Alessia Knauss, a software engineering postdoc at the Chalmers University of Technology in Göteborg, Sweden, is working on a study to determine the best tests for autonomous vehicles. “It’s all so costly,” she says.

She’s currently interviewing auto companies to get their perspectives. She says that even if there were multiple sensors—such as in Google’s cars—that act as backups, each component has to be tested based on what it does, and so do all of the systems that make use of it.

“We’ll see how much we can contribute,” Knauss says.

Koopman wants automakers to demonstrate to an independent agency why they believe their systems are safe. “I’m not so keen to take their word for it,” he says.

In particular, he wants car companies to explain the features of the algorithms, the representativeness of the training and testing data for different scenarios, and, ultimately, why their simulations are safe for the environments the vehicle is supposed to work in. If an engineering team simulated driving a car 10 billion miles without any hiccups, although the car didn’t see everything, a company could explain that any other scenarios wouldn’t happen very often.

“Every other industry that does mission critical software has independent checks and balances,” he says.

Last month, the U.S. National Highway Traffic Safety Administration unveiled guidelines for autonomous cars, but they make independent safety testing optional.

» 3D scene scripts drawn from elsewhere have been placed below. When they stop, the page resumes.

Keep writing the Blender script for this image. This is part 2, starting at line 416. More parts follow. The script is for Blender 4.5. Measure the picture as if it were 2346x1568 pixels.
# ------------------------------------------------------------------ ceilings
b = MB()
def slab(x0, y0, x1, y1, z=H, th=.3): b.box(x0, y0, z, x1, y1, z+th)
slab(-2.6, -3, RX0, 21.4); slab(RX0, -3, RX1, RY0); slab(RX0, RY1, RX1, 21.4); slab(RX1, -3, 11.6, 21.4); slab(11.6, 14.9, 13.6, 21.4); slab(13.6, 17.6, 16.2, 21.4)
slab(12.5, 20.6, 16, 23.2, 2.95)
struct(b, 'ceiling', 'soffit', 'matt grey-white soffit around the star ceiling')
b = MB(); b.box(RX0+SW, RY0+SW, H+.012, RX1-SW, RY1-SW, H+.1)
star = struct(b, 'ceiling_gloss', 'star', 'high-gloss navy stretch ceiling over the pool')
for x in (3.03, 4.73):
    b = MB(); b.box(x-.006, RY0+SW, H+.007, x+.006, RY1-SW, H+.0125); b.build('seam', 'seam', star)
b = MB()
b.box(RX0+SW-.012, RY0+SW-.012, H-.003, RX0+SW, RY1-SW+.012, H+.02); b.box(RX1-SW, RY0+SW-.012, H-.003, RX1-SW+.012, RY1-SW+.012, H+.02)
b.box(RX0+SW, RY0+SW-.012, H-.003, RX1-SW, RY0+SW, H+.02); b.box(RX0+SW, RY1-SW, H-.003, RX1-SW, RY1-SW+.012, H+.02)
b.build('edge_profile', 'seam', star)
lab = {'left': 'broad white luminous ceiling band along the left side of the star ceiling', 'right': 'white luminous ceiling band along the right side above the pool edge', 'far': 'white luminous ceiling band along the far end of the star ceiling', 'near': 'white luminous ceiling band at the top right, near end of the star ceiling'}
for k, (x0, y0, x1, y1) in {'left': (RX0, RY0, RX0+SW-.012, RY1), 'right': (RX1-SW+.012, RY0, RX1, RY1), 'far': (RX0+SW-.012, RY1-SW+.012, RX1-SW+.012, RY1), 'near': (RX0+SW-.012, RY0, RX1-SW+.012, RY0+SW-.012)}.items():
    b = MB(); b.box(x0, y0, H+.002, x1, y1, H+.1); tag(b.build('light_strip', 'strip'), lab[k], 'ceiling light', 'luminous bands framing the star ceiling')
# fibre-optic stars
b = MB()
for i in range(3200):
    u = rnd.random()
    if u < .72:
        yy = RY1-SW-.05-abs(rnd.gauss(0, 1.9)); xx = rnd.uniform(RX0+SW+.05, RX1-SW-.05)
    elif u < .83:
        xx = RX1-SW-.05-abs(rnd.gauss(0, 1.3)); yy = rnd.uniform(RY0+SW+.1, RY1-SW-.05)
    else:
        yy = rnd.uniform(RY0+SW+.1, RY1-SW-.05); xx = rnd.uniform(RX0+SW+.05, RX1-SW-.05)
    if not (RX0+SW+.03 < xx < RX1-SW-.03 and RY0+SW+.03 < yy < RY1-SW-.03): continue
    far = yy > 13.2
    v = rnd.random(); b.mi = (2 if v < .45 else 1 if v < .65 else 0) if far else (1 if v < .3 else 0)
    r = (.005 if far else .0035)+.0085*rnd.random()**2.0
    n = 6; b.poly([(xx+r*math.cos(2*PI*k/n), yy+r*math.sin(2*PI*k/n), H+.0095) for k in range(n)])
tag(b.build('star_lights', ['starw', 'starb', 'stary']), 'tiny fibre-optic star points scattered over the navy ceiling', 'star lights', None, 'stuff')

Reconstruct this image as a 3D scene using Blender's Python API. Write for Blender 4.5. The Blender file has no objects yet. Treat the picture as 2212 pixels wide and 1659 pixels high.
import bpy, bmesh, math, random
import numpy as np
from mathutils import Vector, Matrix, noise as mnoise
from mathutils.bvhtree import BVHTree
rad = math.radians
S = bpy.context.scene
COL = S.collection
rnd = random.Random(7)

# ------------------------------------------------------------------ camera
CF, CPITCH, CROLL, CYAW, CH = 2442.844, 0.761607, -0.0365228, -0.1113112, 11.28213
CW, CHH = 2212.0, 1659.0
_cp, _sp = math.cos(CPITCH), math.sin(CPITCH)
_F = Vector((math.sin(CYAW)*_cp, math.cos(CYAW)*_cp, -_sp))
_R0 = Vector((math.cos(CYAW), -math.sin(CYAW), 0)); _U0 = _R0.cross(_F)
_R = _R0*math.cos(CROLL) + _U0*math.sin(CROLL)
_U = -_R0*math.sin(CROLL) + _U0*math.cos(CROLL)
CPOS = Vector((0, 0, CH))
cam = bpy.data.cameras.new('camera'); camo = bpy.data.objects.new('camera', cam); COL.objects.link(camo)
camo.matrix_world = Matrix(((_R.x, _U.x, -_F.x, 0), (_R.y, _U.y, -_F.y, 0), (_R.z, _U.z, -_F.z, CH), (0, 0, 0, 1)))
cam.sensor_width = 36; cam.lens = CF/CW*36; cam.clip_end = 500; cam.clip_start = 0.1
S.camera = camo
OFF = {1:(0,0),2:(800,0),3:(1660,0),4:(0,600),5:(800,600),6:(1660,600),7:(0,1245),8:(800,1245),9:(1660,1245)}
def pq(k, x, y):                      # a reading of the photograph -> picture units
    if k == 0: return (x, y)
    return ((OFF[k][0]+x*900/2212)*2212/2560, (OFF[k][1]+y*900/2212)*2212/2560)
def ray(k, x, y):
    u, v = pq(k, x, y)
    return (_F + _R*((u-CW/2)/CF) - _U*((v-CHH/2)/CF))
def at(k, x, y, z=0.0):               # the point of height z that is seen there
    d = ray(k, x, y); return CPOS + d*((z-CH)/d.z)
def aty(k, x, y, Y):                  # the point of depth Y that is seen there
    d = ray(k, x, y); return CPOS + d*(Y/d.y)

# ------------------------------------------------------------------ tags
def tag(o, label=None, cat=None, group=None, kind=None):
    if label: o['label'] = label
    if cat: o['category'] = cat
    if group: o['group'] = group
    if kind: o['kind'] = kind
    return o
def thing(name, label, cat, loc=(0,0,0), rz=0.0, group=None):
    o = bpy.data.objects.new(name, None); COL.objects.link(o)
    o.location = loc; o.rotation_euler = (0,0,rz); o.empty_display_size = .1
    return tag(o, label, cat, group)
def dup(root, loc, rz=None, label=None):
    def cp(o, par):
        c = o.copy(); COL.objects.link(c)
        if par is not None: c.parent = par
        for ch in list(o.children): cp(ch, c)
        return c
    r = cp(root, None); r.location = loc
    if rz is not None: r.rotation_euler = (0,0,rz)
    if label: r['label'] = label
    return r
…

Koopman says that with company deadlines and cost targets, sometimes safety corners can be cut, such as during the 1986 NASA Challenger accident, where ignoring risk led to a spacecraft exploding 73 seconds after liftoff and killing seven astronauts.

It’s possible to have independent safety checks without publicly disclosing how the algorithms work, he says. The aviation industry has engineering representatives who work inside aviation companies; it’s standard practice to have them sign nondisclosure agreements.

“I’m not telling them how to do it, but there should be some transparency,” says Koopman.